In Differential Geometry class I have been given the following definition for the integral of an $n$-form:
Let $(M,\nu)$ be an oriented manifold of dimension $n$. Let $\mathfrak{U} = \{(U_\alpha, \phi_\alpha)\}_{\alpha \in A}$ be an atlas of $M$ whose transition functions have positive jacobians and such that $\nu|_{U_\alpha} = f_\alpha dx^1 \wedge \dots \wedge dx^n$ with $f_\alpha > 0$ in $C^\infty(U_\alpha)$ for each local chart. Let $\{h_\alpha:\alpha \in A\}$ be a smooth, locally finite partition of unity such that the support of $h_\alpha$ is contained in $U_\alpha$ for each $\alpha \in A$. If $\omega \in \mathcal{A}^n(M)$, then $\omega = \sum_\alpha h_\alpha \omega$. It is not hard to see that the sum $\sum_\alpha \int_{U_\alpha}(h_\alpha \omega)$ does not depend on the partition of unity that is used. Therefore, we define the integral of the $n$-form $\omega$ over $M$ (relative to the orientation given) as follows:
$$\int_M \omega := \sum_\alpha \int_{U_\alpha} (h_\alpha \omega).$$
The issue I have with this definition is that I don't understand what role $\nu$ is playing in here. This is supposed to be a volume form in $M$, i.e., a nowhere-vanishing $n$-form. But it is not clear to me how things change if I use a different volume form.
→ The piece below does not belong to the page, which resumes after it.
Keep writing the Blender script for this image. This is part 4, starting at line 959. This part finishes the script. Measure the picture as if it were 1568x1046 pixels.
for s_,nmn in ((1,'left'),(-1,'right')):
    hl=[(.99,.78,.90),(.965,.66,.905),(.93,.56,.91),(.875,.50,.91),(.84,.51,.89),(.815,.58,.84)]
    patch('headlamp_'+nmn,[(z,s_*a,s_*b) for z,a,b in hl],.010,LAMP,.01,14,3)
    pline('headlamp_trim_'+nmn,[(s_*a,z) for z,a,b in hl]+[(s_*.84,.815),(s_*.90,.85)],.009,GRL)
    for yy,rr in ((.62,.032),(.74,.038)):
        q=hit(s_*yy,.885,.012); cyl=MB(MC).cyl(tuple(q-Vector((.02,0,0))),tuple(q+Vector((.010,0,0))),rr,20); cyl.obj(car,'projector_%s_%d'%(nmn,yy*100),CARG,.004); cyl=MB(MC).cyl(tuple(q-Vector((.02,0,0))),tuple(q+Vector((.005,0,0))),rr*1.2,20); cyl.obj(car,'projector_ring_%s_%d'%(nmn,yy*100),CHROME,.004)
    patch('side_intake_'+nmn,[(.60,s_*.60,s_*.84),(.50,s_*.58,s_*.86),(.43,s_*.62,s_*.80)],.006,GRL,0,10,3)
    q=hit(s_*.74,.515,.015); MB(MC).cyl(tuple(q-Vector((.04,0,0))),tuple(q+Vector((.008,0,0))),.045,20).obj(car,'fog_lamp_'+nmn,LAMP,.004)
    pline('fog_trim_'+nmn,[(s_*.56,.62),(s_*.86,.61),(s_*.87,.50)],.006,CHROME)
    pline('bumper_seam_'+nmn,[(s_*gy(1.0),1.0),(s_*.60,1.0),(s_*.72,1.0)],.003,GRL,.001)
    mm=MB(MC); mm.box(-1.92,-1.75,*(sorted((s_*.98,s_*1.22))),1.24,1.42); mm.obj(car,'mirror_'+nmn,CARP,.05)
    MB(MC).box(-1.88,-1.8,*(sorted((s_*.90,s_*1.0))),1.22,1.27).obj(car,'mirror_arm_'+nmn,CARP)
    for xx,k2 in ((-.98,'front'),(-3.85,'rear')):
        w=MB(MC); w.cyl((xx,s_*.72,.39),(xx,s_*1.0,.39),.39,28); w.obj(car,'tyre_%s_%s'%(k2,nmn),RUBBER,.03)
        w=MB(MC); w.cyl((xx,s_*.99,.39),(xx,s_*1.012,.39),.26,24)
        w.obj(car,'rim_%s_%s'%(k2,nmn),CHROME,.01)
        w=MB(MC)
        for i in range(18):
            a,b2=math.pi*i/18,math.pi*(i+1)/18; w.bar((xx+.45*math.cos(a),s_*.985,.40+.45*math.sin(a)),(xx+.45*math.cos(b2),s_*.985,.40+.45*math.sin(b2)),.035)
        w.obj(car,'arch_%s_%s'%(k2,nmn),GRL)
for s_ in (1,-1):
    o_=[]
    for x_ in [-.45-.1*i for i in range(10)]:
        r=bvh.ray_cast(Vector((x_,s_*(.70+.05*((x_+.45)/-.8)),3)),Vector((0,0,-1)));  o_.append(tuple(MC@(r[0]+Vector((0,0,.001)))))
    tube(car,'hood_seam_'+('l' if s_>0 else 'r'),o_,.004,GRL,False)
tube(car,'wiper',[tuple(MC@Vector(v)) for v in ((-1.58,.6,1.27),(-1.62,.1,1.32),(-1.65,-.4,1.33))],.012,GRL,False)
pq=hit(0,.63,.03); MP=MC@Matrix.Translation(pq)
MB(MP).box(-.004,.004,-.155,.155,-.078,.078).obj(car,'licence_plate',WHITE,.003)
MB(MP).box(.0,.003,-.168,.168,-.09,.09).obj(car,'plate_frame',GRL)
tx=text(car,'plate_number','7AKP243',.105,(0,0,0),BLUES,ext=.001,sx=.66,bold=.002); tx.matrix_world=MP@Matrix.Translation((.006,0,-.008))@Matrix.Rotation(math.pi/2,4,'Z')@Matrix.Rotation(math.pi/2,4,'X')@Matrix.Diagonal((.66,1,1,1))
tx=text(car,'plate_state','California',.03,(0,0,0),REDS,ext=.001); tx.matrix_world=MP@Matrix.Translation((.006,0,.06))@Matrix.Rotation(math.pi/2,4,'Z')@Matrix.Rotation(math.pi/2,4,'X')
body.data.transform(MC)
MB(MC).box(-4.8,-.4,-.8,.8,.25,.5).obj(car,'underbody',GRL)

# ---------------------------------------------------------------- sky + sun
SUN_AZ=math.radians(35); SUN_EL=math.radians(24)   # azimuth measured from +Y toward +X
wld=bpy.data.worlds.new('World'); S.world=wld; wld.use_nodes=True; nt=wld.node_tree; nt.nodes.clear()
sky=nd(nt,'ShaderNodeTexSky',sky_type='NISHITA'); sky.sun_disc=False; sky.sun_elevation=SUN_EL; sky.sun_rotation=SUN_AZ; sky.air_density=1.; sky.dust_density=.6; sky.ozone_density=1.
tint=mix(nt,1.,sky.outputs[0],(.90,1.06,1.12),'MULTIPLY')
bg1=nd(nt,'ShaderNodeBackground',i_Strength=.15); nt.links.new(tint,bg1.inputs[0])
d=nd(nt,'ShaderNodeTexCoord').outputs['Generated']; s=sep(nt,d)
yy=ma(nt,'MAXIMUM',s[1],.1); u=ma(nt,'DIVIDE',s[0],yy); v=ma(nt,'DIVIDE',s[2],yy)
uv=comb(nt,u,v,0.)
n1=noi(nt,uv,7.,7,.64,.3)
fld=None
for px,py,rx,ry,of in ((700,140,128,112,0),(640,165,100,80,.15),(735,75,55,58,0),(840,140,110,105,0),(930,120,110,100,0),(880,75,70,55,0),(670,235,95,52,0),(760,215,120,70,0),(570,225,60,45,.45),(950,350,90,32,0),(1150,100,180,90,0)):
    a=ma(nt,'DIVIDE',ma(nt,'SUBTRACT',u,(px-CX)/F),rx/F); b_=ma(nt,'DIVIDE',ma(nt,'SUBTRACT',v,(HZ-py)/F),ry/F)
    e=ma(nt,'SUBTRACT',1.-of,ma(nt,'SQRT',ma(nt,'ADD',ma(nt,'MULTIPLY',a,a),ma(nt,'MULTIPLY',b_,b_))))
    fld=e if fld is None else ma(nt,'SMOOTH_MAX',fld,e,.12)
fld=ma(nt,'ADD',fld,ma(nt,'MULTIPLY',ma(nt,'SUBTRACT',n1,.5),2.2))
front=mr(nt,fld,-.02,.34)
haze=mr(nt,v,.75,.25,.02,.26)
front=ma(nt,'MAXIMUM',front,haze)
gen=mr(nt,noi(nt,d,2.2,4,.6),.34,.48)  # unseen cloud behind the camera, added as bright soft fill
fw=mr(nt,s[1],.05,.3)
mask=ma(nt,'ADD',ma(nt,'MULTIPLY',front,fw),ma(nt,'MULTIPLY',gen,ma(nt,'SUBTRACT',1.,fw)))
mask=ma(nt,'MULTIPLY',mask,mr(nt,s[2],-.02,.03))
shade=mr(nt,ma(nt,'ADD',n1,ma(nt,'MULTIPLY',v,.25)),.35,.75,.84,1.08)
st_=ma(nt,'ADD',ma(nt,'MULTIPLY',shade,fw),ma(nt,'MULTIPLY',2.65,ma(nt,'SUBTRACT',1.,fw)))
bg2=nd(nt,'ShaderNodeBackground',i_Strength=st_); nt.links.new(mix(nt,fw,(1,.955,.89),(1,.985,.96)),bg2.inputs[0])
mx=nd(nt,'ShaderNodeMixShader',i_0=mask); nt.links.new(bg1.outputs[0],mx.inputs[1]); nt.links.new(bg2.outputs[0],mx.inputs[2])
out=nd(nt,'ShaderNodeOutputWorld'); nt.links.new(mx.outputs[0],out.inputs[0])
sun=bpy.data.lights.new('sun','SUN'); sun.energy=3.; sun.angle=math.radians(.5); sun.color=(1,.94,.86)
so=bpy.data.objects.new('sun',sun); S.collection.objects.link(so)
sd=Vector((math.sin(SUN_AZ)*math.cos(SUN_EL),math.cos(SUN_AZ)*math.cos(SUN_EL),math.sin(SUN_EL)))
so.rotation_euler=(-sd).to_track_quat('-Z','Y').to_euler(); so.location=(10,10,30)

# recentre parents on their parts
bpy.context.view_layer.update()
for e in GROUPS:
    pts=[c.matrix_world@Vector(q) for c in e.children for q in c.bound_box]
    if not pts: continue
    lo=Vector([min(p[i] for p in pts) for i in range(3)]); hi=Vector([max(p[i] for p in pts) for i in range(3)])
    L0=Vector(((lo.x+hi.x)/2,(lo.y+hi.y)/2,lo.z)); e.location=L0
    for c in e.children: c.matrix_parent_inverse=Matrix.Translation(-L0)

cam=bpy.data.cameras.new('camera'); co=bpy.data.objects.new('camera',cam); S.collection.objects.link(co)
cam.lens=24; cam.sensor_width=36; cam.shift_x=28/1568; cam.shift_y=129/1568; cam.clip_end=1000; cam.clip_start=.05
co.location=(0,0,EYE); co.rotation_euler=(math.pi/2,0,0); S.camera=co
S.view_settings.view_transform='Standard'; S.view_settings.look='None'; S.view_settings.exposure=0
For example, if I change $\nu$ for $-\nu$, I know this is supposed to change the sign of the integral, but I don't understand how, where is $\nu$ being used in this definition?
Pages 204-206 of Nakahara's book on Geometry, Topology and Physics might help you understand more explicitly how the volume element affects the integral.